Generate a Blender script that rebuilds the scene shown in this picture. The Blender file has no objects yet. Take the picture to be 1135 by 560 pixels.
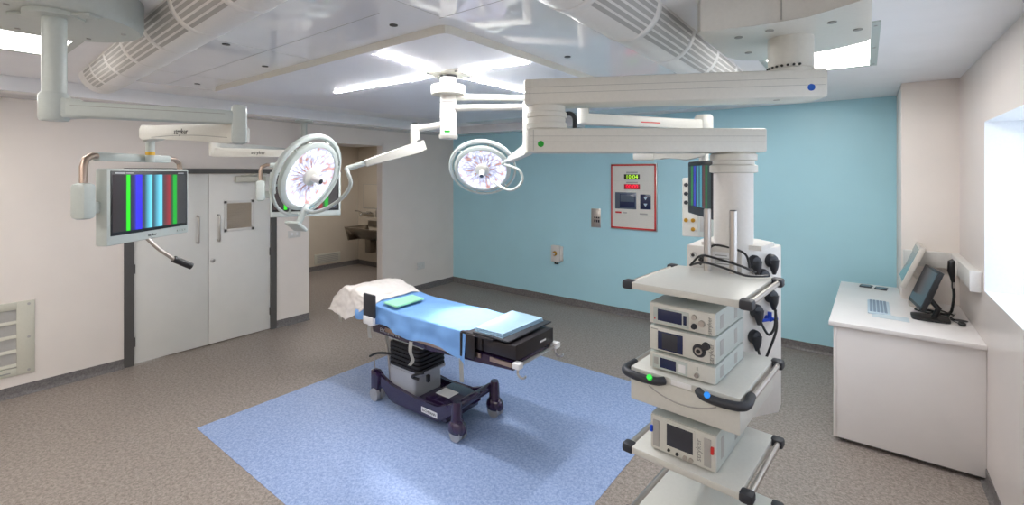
import bpy, bmesh, math, random
from mathutils import Vector, Matrix, Quaternion, noise
random.seed(7)
R = math.radians
PI = math.pi
sc = bpy.context.scene
col = sc.collection

# ------------------------------------------------------------------ camera
cam_d = bpy.data.cameras.new('camera')
cam = bpy.data.objects.new('camera', cam_d)
col.objects.link(cam)
cam.location = (0, 0, 2.1)
cam.rotation_euler = (R(90), 0, R(37.27))
cam_d.sensor_width = 36
cam_d.lens = 515.7 / 1135 * 36
cam_d.shift_y = -88 / 1135
cam_d.clip_start = 0.02
sc.camera = cam
# ------------------------------------------------------------------ world + exposure
w = bpy.data.worlds.new('world'); sc.world = w
w.use_nodes = True
bg = w.node_tree.nodes['Background']
bg.inputs[0].default_value = (0.78, 0.90, 1.0, 1)
bg.inputs[1].default_value = 3.2
sc.view_settings.view_transform = 'Standard'
sc.view_settings.look = 'None'
sc.view_settings.exposure = 0.95
sc.view_settings.gamma = 1.0
sc.view_settings.use_curve_mapping = False
PANEL_E = 5.4      # ceiling light panels
STRIP_E = 120.0     # linear lights under the canopy
LENS_E = 0.74
WINDOW_E = 0.8    # the pane's own glow, standing in for daylight

# ------------------------------------------------------------------ materials
def lin(c):
    c = c / 255
    return c / 12.92 if c <= .04045 else ((c + .055) / 1.055) ** 2.4
def rgb(*c): return tuple(lin(q) for q in c) + (1,)
def mat(name, c, rough=.5, metal=0, spec=.5, emit=0, bump=0, bscale=60, alpha=None, coat=0):
    m = bpy.data.materials.new(name); m.use_nodes = True
    nt = m.node_tree; b = nt.nodes['Principled BSDF']
    b.inputs['Base Color'].default_value = rgb(*c)
    b.inputs['Roughness'].default_value = rough
    b.inputs['Metallic'].default_value = metal
    b.inputs['Specular IOR Level'].default_value = spec
    if coat: b.inputs['Coat Weight'].default_value = coat; b.inputs['Coat Roughness'].default_value = .08
    if emit:
        b.inputs['Emission Color'].default_value = rgb(*c); b.inputs['Emission Strength'].default_value = emit
    # a faint tonal variation keeps every surface procedural rather than flat
    tc = nt.nodes.new('ShaderNodeTexCoord'); n = nt.nodes.new('ShaderNodeTexNoise')
    n.inputs['Scale'].default_value = bscale; n.inputs['Detail'].default_value = 3
    nt.links.new(tc.outputs['Object'], n.inputs['Vector'])
    if not emit:
        mx = nt.nodes.new('ShaderNodeMix'); mx.data_type = 'RGBA'
        a = rgb(*c)
        mx.inputs[6].default_value = tuple(q * .95 for q in a[:3]) + (1,)
        mx.inputs[7].default_value = tuple(min(1, q * 1.05) for q in a[:3]) + (1,)
        nt.links.new(n.outputs['Fac'], mx.inputs[0]); nt.links.new(mx.outputs[2], b.inputs['Base Color'])
    if bump:
        bp = nt.nodes.new('ShaderNodeBump'); bp.inputs['Strength'].default_value = bump; bp.inputs['Distance'].default_value = .004
        nt.links.new(n.outputs['Fac'], bp.inputs['Height']); nt.links.new(bp.outputs[0], b.inputs['Normal'])
    return m
def speckle(name, c1, c2, c3, rough=.42, scale=160):
    m = bpy.data.materials.new(name); m.use_nodes = True
    nt = m.node_tree; b = nt.nodes['Principled BSDF']
    tc = nt.nodes.new('ShaderNodeTexCoord')
    v = nt.nodes.new('ShaderNodeTexVoronoi'); v.inputs['Scale'].default_value = scale
    n = nt.nodes.new('ShaderNodeTexNoise'); n.inputs['Scale'].default_value = 45; n.inputs['Detail'].default_value = 6
    big = nt.nodes.new('ShaderNodeTexNoise'); big.inputs['Scale'].default_value = .9; big.inputs['Detail'].default_value = 2
    nt.links.new(tc.outputs['Object'], v.inputs['Vector']); nt.links.new(tc.outputs['Object'], n.inputs['Vector']); nt.links.new(tc.outputs['Object'], big.inputs['Vector'])
    sep = nt.nodes.new('ShaderNodeSeparateColor'); nt.links.new(v.outputs['Color'], sep.inputs[0])
    r = nt.nodes.new('ShaderNodeValToRGB'); e = r.color_ramp.elements
    e[0].position = .0; e[0].color = rgb(*c1); e[1].position = 1; e[1].color = rgb(*c3)
    k = e.new(.45); k.color = rgb(*c2)
    nt.links.new(sep.outputs[0], r.inputs[0])
    mx = nt.nodes.new('ShaderNodeMix'); mx.data_type = 'RGBA'; mx.inputs[0].default_value = .45
    r2 = nt.nodes.new('ShaderNodeValToRGB'); e = r2.color_ramp.elements
    e[0].position = .38; e[0].color = rgb(*c1); e[1].position = .62; e[1].color = rgb(*c3)
    nt.links.new(n.outputs['Fac'], r2.inputs[0])
    nt.links.new(r.outputs[0], mx.inputs[6]); nt.links.new(r2.outputs[0], mx.inputs[7])
    nt.links.new(mx.outputs[2], b.inputs['Base Color'])
    mr = nt.nodes.new('ShaderNodeMapRange'); mr.inputs[3].default_value = rough - .06; mr.inputs[4].default_value = rough + .1
    nt.links.new(big.outputs['Fac'], mr.inputs[0]); nt.links.new(mr.outputs[0], b.inputs['Roughness'])
    return m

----

_THE EXERCISE_. Omit the pictures, then quote the rest of the material above exactly.

_RESULT BELOW_.
Generate a Blender script that rebuilds the scene shown in this picture. The Blender file has no objects yet. Take the picture to be 1135 by 560 pixels.
import bpy, bmesh, math, random
from mathutils import Vector, Matrix, Quaternion, noise
random.seed(7)
R = math.radians
PI = math.pi
sc = bpy.context.scene
col = sc.collection

# ------------------------------------------------------------------ camera
cam_d = bpy.data.cameras.new('camera')
cam = bpy.data.objects.new('camera', cam_d)
col.objects.link(cam)
cam.location = (0, 0, 2.1)
cam.rotation_euler = (R(90), 0, R(37.27))
cam_d.sensor_width = 36
cam_d.lens = 515.7 / 1135 * 36
cam_d.shift_y = -88 / 1135
cam_d.clip_start = 0.02
sc.camera = cam
# ------------------------------------------------------------------ world + exposure
w = bpy.data.worlds.new('world'); sc.world = w
w.use_nodes = True
bg = w.node_tree.nodes['Background']
bg.inputs[0].default_value = (0.78, 0.90, 1.0, 1)
bg.inputs[1].default_value = 3.2
sc.view_settings.view_transform = 'Standard'
sc.view_settings.look = 'None'
sc.view_settings.exposure = 0.95
sc.view_settings.gamma = 1.0
sc.view_settings.use_curve_mapping = False
PANEL_E = 5.4      # ceiling light panels
STRIP_E = 120.0     # linear lights under the canopy
LENS_E = 0.74
WINDOW_E = 0.8    # the pane's own glow, standing in for daylight

# ------------------------------------------------------------------ materials
def lin(c):
    c = c / 255
    return c / 12.92 if c <= .04045 else ((c + .055) / 1.055) ** 2.4
def rgb(*c): return tuple(lin(q) for q in c) + (1,)
def mat(name, c, rough=.5, metal=0, spec=.5, emit=0, bump=0, bscale=60, alpha=None, coat=0):
    m = bpy.data.materials.new(name); m.use_nodes = True
    nt = m.node_tree; b = nt.nodes['Principled BSDF']
    b.inputs['Base Color'].default_value = rgb(*c)
    b.inputs['Roughness'].default_value = rough
    b.inputs['Metallic'].default_value = metal
    b.inputs['Specular IOR Level'].default_value = spec
    if coat: b.inputs['Coat Weight'].default_value = coat; b.inputs['Coat Roughness'].default_value = .08
    if emit:
        b.inputs['Emission Color'].default_value = rgb(*c); b.inputs['Emission Strength'].default_value = emit
    # a faint tonal variation keeps every surface procedural rather than flat
    tc = nt.nodes.new('ShaderNodeTexCoord'); n = nt.nodes.new('ShaderNodeTexNoise')
    n.inputs['Scale'].default_value = bscale; n.inputs['Detail'].default_value = 3
    nt.links.new(tc.outputs['Object'], n.inputs['Vector'])
    if not emit:
        mx = nt.nodes.new('ShaderNodeMix'); mx.data_type = 'RGBA'
        a = rgb(*c)
        mx.inputs[6].default_value = tuple(q * .95 for q in a[:3]) + (1,)
        mx.inputs[7].default_value = tuple(min(1, q * 1.05) for q in a[:3]) + (1,)
        nt.links.new(n.outputs['Fac'], mx.inputs[0]); nt.links.new(mx.outputs[2], b.inputs['Base Color'])
    if bump:
        bp = nt.nodes.new('ShaderNodeBump'); bp.inputs['Strength'].default_value = bump; bp.inputs['Distance'].default_value = .004
        nt.links.new(n.outputs['Fac'], bp.inputs['Height']); nt.links.new(bp.outputs[0], b.inputs['Normal'])
    return m
def speckle(name, c1, c2, c3, rough=.42, scale=160):
    m = bpy.data.materials.new(name); m.use_nodes = True
    nt = m.node_tree; b = nt.nodes['Principled BSDF']
    tc = nt.nodes.new('ShaderNodeTexCoord')
    v = nt.nodes.new('ShaderNodeTexVoronoi'); v.inputs['Scale'].default_value = scale
    n = nt.nodes.new('ShaderNodeTexNoise'); n.inputs['Scale'].default_value = 45; n.inputs['Detail'].default_value = 6
    big = nt.nodes.new('ShaderNodeTexNoise'); big.inputs['Scale'].default_value = .9; big.inputs['Detail'].default_value = 2
    nt.links.new(tc.outputs['Object'], v.inputs['Vector']); nt.links.new(tc.outputs['Object'], n.inputs['Vector']); nt.links.new(tc.outputs['Object'], big.inputs['Vector'])
    sep = nt.nodes.new('ShaderNodeSeparateColor'); nt.links.new(v.outputs['Color'], sep.inputs[0])
    r = nt.nodes.new('ShaderNodeValToRGB'); e = r.color_ramp.elements
    e[0].position = .0; e[0].color = rgb(*c1); e[1].position = 1; e[1].color = rgb(*c3)
    k = e.new(.45); k.color = rgb(*c2)
    nt.links.new(sep.outputs[0], r.inputs[0])
    mx = nt.nodes.new('ShaderNodeMix'); mx.data_type = 'RGBA'; mx.inputs[0].default_value = .45
    r2 = nt.nodes.new('ShaderNodeValToRGB'); e = r2.color_ramp.elements
    e[0].position = .38; e[0].color = rgb(*c1); e[1].position = .62; e[1].color = rgb(*c3)
    nt.links.new(n.outputs['Fac'], r2.inputs[0])
    nt.links.new(r.outputs[0], mx.inputs[6]); nt.links.new(r2.outputs[0], mx.inputs[7])
    nt.links.new(mx.outputs[2], b.inputs['Base Color'])
    mr = nt.nodes.new('ShaderNodeMapRange'); mr.inputs[3].default_value = rough - .06; mr.inputs[4].default_value = rough + .1
    nt.links.new(big.outputs['Fac'], mr.inputs[0]); nt.links.new(mr.outputs[0], b.inputs['Roughness'])
    return m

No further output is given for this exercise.